Probabilistic amplitude shaping for continuous-variable quantum key distribution with discrete modulation over a wiretap channel
Michele N. Notarnicola, Stefano Olivares, Enrico Forestieri, Emanuele Parente, Luca Potì, Marco Secondini
TL;DR
The paper tackles the practicality gap in CV-QKD between the theoretically optimal Gaussian modulation and hardware limitations by introducing probabilistic amplitude shaping (PAS) for discrete QAM constellations. It presents a CV-QKD protocol using QAM with PAS, enabling MB-distributed symbol generation to better approximate Gaussian inputs, and analyzes key generation rates under a wiretap, pure-loss channel with lossless homodyne detection, comparing against PSK and the GG02 benchmark. Constellation design is guided by energy constraints and PAS parameters, with optimization of the Maxwell–Boltzmann parameter $\beta$ and constellation spacing $\Delta$ for QAM16 and QAM64. The work demonstrates that PAS-enhanced discrete modulation can approach GG02 performance while offering practical advantages for higher average powers and reconciliation efficiency in CV-QKD.
Abstract
To achieve the maximum information transfer and face a possible eavesdropper, the samples transmitted in continuous-variable quantum key distribution (CV-QKD) protocols are to be drawn from a continuous Gaussian distribution.

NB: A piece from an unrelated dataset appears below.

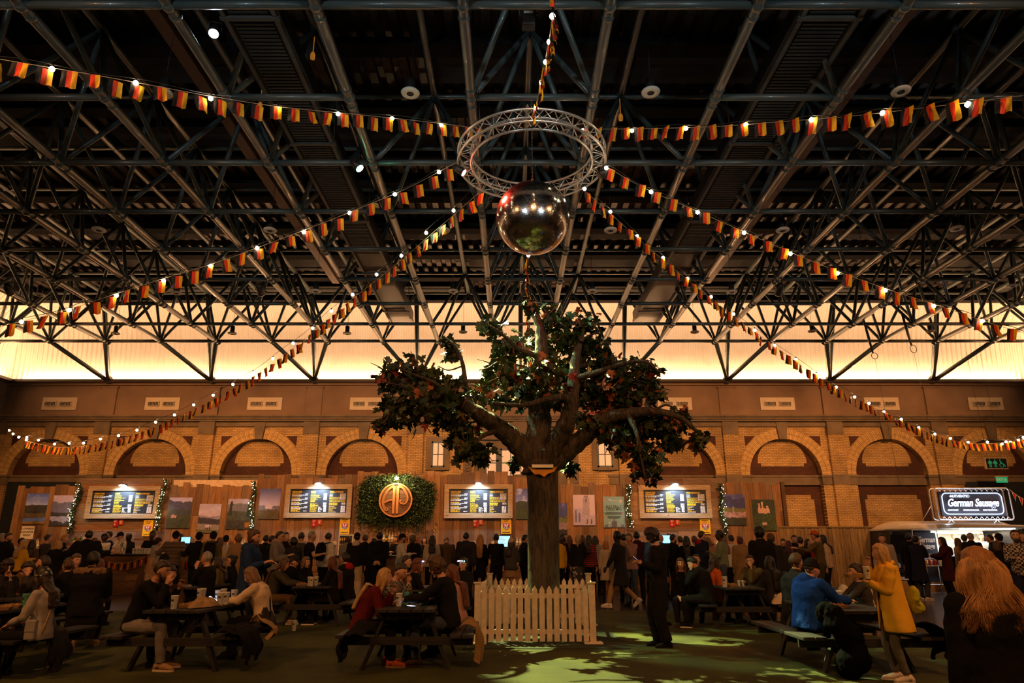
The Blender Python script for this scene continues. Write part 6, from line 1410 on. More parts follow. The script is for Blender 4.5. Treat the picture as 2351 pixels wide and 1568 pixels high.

As a matter of fact, in practical implementations the transmitter has a finite (power) dynamics and the Gaussian sampling can be only approximated. This requires the quantum protocols to operate at small powers. In this paper, we show that a suitable probabilistic amplitude shaping of a finite set of symbols allows to approximate at will the optimal channel capacity also for increasing average powers. We investigate the feasibility of this approach in the framework of CV-QKD, propose a protocol employing discrete quadrature amplitude modulation assisted with probabilistic amplitude shaping, and we perform the key generation rate analysis assuming a wiretap channel and lossless homodyne detection.